I haven't posted in quite a while and I just wanted to share this pic of my J to show him and everybody how proud I am of him. Happy 8 Months, Jake. I love you!

Tuesday, January 24, 2012

Emotionally Exhausted

     Too much goin' on in my head and in my heart.  I'm lovin' my boy and missin' him so much.  Plus school takes up so much of my time and energy and I'm stretched and tired constantly.  Then there's the fact that P and me are still adjusting to living together- NOT in a bad way.  And when I actually gain the rare and absurd 2 minutes of peaceful time all to myself alone in my room I hardly know what to do with it.  Silence makes my ears ring.  What do I have to do to get a break?  I sound like a certain whiny girl that P and I commonly make fun of right now, and I know it.  I understand that I have a GREAT, happy, safe, blessed life but oh my goodness I seriously need a vacation.  A big long nap with no alarm set to push me to whatever task I have to do next.
     I'm not blaming school or P or Jake.  No, I feel like my exhaustion is mostly my own fault.  I've taken on too much but today I really truly finally reached my limit.  I officially feel like I'm drowning.  I'm a little bit worried about what's going to happen next and how I'm going to deal with all this Stuff that's piled on me so quickly.  I know I can handle this.
     I have to say, I am really looking forward to counseling on Thursday.  I need to vent like never before.
     Lord help me.

Monday, January 23, 2012

Learn My Lesson

     Bad things happen and nobody ever seems to be able to explain why.  People make several bad decisions every day for years but yet are never the ones who receive the punishment or the consequences for their actions.  It's more than unfair.  The perfect example of this ugly fact of life occurred just a couple nights ago on a road trip with my roommate, P. 

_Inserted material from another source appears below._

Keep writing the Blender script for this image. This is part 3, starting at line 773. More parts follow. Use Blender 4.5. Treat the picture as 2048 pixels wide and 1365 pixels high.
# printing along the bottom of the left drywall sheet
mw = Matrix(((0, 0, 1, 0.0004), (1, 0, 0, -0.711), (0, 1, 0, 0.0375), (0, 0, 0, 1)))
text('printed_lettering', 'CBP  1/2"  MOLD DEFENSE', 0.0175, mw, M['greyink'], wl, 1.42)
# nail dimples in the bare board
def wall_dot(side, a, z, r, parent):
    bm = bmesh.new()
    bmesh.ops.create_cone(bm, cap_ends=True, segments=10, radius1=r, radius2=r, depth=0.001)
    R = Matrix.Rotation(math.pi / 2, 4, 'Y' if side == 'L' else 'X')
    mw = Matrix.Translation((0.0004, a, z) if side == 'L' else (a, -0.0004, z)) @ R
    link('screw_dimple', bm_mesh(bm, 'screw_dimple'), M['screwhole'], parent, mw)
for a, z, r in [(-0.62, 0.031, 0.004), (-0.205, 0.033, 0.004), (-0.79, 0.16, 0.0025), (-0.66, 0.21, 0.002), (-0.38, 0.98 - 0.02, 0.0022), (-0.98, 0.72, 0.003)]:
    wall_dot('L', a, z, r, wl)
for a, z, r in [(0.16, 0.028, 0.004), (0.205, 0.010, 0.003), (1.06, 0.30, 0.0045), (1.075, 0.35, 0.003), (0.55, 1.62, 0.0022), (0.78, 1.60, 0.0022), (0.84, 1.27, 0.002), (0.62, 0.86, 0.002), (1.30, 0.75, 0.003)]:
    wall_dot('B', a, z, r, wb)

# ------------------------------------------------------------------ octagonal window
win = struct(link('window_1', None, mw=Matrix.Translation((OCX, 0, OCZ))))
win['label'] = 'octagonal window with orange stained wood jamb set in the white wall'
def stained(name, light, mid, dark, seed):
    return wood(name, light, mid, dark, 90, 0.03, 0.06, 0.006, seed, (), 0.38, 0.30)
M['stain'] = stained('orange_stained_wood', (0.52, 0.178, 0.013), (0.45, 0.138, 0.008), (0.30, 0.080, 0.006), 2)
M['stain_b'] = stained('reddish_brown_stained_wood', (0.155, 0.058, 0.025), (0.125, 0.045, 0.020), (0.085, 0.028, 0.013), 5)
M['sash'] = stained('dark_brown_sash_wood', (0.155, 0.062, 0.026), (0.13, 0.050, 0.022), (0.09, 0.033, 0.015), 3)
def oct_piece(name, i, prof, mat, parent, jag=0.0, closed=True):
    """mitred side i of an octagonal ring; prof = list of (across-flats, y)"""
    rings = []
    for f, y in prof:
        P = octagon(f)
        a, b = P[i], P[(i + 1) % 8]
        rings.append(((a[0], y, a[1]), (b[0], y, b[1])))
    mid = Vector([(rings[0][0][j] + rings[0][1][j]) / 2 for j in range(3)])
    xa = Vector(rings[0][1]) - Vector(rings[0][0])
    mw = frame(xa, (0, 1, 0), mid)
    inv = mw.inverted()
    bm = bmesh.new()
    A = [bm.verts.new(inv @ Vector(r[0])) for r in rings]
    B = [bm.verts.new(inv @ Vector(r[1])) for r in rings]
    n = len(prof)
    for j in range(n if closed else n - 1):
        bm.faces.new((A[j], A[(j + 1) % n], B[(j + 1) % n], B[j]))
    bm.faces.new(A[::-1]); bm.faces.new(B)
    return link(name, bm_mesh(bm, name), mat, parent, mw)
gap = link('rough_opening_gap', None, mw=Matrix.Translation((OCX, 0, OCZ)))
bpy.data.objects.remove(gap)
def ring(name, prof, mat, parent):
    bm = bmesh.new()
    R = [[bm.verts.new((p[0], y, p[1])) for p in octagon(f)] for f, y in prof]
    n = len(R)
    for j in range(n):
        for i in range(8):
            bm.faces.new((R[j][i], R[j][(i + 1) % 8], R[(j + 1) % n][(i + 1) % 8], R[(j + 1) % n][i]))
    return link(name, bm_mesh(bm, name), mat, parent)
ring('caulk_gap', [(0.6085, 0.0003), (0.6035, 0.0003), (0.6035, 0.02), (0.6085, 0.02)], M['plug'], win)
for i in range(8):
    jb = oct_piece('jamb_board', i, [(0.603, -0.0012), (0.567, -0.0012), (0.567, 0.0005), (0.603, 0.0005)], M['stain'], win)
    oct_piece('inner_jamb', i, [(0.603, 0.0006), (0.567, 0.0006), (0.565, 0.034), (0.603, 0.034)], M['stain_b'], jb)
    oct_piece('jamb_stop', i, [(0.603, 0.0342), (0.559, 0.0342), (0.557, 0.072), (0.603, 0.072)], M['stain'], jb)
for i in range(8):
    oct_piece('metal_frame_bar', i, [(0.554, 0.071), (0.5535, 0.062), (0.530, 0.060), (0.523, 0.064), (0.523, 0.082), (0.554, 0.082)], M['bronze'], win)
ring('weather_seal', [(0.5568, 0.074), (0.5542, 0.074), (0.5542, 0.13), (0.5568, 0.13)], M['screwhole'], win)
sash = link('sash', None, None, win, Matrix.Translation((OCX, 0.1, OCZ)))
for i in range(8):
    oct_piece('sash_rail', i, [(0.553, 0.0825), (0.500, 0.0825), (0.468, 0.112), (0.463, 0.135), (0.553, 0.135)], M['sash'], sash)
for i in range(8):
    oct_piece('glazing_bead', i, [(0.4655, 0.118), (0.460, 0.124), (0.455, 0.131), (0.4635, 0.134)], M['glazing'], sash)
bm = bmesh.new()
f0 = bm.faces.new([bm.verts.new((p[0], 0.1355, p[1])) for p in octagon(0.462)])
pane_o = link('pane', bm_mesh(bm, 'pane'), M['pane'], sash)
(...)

     Boys have a way of making girls do things they normally wouldn't do.  And a couple of unpleasant punks used their tricks to convince P and me to run to the city to pick something up with them.  We're just stupid girls who didn't have anything to do that night.  Anyway, it turned into the biggest disaster that either of us could imagine and at the end of the story, the two of us girls are in a big heap of trouble for things we didn't do.  To the point that it's possible we could be kicked out of Harding!!! So ridiculous.  The whole time P and I were just waiting to wake up from the nightmare.  We've learned our lesson and we are never ever hanging out with boys we barely know again.  What were we thinking?
     There's only been two different occasions in my 19 years of living that I've truly feared for my life and this was one of them.  I think 2 is a big enough number for me.  I'm done being scared.  I'm changing my life.  My ways, my thinking, my habits, everything.  I want to be smart and safe and not all stressed and fearful.  In addition, making careless and poor decisions like I did this weekend affect not just myself but everyone surrounding me.  My parents were worried sick about me, obviously.
     And then there's my boy.
     I was sitting there with P, waiting to find out if we were going to JAIL for those stupid boys and their selfish mistakes and all I could think of was him.  He's the biggest, most important, and my favorite part of my whole little world.  He means more to me than I know how to say.  He's the most perfect boyfriend I can fathom.  And I know I don't deserve to get to keep him but I want to have him so badly.  And that's why everything is going to be different.  Staying with J is my priority.  So, no more stupid ugly carefree college nights with punk boys who don't care about me.  I'm sticking with Jake. 

     I'm better than those boys and I'm better than the decisions I made this weekend.  So is P, and we're never going back.  I've learned so much the past couple of days that I feel like I'll never need another life lesson as long as I live! Haha. Right now all there is for us to do is wait and pray and hope that it's in God's plan for the two of us to keep going to school at Harding.
     It's hard to remember that everything happens for a reason.